Joaquim Torres-García. City. Circa 1918. Oil on cardboard. 52 x 72,2 cm
All the works seen so far have as the common denominator the fact that they were made in Catalonia, where he lived for approximately half of his artistic career. The last three pieces belong to later periods, and at the same time also they correspond to registers completely different from one another. From the mid 1920s we have the wood painting Architectural Construction with Figures, a work on loan, since 2004, from the Carmen Thyssen-Bornemisza Collection. It is the only wood painting by this artist exhibited in the rooms of the museum, where it replicates with a new material – wood – the classical models that characterized his work at the beginning of the twentieth century. In this case, it is in tempera on wood, another aspect that makes this piece unusual.
Joaquim Torres-García. Architectural construction with figures. 1925 or first half of 1926. Tempera on wood. 50x 52cm.
From approximately the same period is the oil painting Spanish Woman, on loan from the Generalitat, originally from the Riera Collection (1995). It is a dark painting, along the lines of many portraits that he did in his mature period, normally of black and brown hues, often depicting deformed or long faces, or compositions with Primitivist echoes. In this case, it is a female figure with folkloric accessories, a fan and a mantilla, an iconography not too habitual in Torres’s work.

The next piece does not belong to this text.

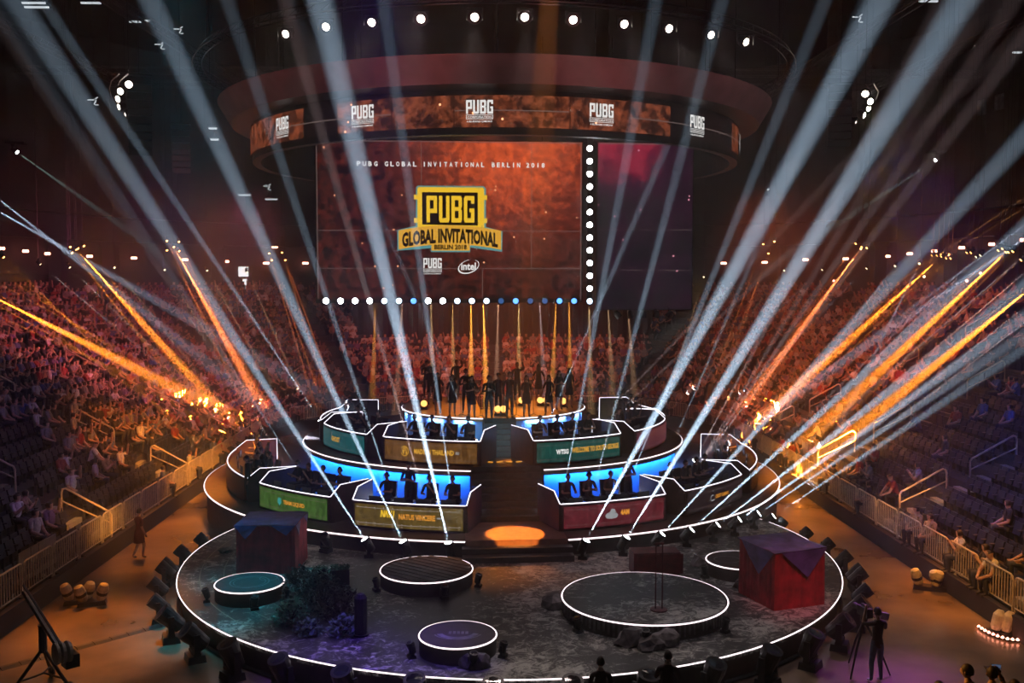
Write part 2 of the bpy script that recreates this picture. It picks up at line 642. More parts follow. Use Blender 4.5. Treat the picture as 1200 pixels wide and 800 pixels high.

Joaquim Torres-García. Spanish Woman 1926. Oil on canvas. 46x56cm.
The latest work in the collection is a painting from 1939 that was made in Uruguay, where Torres had returned in 1934, and where he was welcomed with full honours and treated as an authentic institution. The work is in the National Art Collection – on loan from the Generalitat de Catalunya (1995) – and it shows a train on a bridge, with his classic fragmentation and great chromatic power. The title of the work, very eloquent, stands out in white on the black of the locomotive: Uruguay. Torres-Garcia’s train was coming to the end of the line, and it was in this country where he died in 1949, just ten years after making this painting.
Joaquim Torres-García. Uruguay. 1939. Oil on canvas. 46,6x64cm.